By its own admission, Morningstar's system of star ratings is of limited use in predicting future fund performance. Can machines do any better? LARRY SWEDROE looks at the latest evidence.
Morningstar is best known for its star rating service, which is backward-looking. The star rating consists solely of mathematically derived and adjusted past performance indicators in comparison to other funds within the same category. Unfortunately, even Morningstar has concluded that “such a backward-looking measure provides rather minimal usefulness in predicting future performance” — there is persistence of poorly performing, high expense funds.
Despite their lack of value, Itzhak Ben-David, Jiacui Li, Andrea Rossi and Yang Song, authors of the November 2020 study Non-Fundamental Demand and Style Returns, concluded that mutual fund cash flows are highly influenced by changes in Morningstar’s popular star ratings — a rating upgrade results in a surge in mutual fund flows, and flow increases lead to contemporaneous stock price appreciation and subsequent reversals.
To attempt to address the problems with its star ratings, in 2011 Morningstar rolled out a new service: the forward-looking Analyst Rating on mutual funds. Given that the coverage is limited by the size of the Morningstar analyst team, in June 2017 Morningstar further developed a machine learning model to create its Quantitative Rating. Unlike the star ratings that are available to all, both the Analyst Rating and the Quantitative Rating are only available to registered members.
The machine learning model uses the decision-making processes of the analysts, their past rating decisions and the data used to support those decisions. Morningstar built its model using a two-step process. They first estimate the pillar ratings in five key areas for each fund — people, process, parent, performance and price—and then estimate the overall rating. To estimate the pillar ratings, Morningstar includes more than 180 attributes and more than 10,000 rating updates in the training sample. For each pillar, two random forest models are estimated to determine the probability that funds will be rated Positive or Negative. Morningstar then aggregates these probabilities to produce the overall pillar rating and fund rating. Thus, the Quantitative Rating is analogous to the rating a Morningstar analyst might assign to a fund if it were covered. The Morningstar Quantitative Rating has the unique advantage of maintaining a monthly update cycle.
Do these new ratings provide more value than the popular star ratings? To answer that question, Si Cheng, Ruichang Lu and Xiaojun Zhang, authors of the October 2020 study What Should Investors Care About? Mutual Fund Ratings by Analysts vs. Machine Learning Technique, examined the performance of Morningstar’s two forward-looking mutual fund ratings, both of which are based on the five key areas (people, process, parent, performance and price).
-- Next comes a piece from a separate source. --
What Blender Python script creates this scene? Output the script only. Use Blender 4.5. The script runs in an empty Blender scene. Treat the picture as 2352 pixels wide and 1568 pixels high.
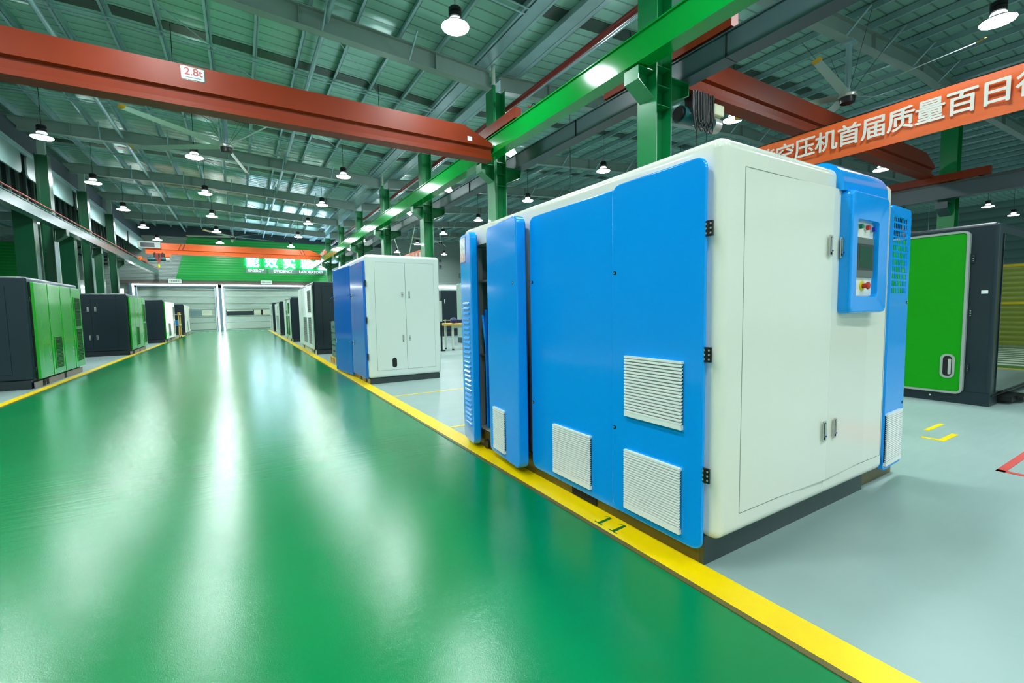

The Analyst Ratings coverage increased from 8% in 2011 to 30% by the end of 2018. Their dataset covered U.S. actively managed open-end equity mutual funds between 2011 and 2018.
Following is a summary of their findings:
— The Analyst Rating and star rating were not highly correlated (0.41). — The Quantitative Rating was more correlated with the star rating, though still only 0.6. — The Analyst Rating successfully identified outperforming funds in the univariate portfolio sort — Gold-rated funds and recommended funds (i.e., rated as Bronze or above) outperformed the benchmark by 0.91% and 0.53% per year, respectively, while the non-recommended funds did not outperform the benchmark. — The Quantitative Rating failed to deliver significant outperformance. — Compared to the non-covered funds, analyst-covered funds tended to be larger and older, charged lower fees and displayed a higher star rating and style-adjusted return as well as lower turnover. — The tone in the analyst report reveals incremental information in predicting fund performance — Gold-rated funds with more negative tone display lower future performance, while Negative-rated funds with a more positive tone tend to rebound.
— Retail investors do not follow analyst recommendations but instead chase the Quantitative Rating.
Before jumping to conclusions (other than about the inability of machines to predict fund performance, and given that the correlation of Analyst Ratings and star ratings is low, the analysts agree that the star ratings have little value), it’s important to note a few points:
— The period covered was very short, just eight years for the Analyst Ratings.
— The number of funds in each of the five ranking categories covered was quite small. For example, there is an average of just seven funds that have negative analyst ratings. Thus, the findings could be driven by a small group of funds. — The Analyst Ratings did outperform in the univariate test. And the authors also performed a multivariate regression analysis based on fund characteristics (AUM, recent performance, expenses, age, turnover). Unfortunately, the authors did not choose to run factor regressions to determine if the return predictability they found was attributable to observable fund characteristics (exposure to factors such as beta, size, value and profitability). Given that it is simple to run such regressions, one wonders why they chose not to. — Adjusting for styles, the explanatory power of their findings was extremely low, with R-squared values as low as 0.01 for the Analyst Ratings and 0.03 for the Quantitative Ratings.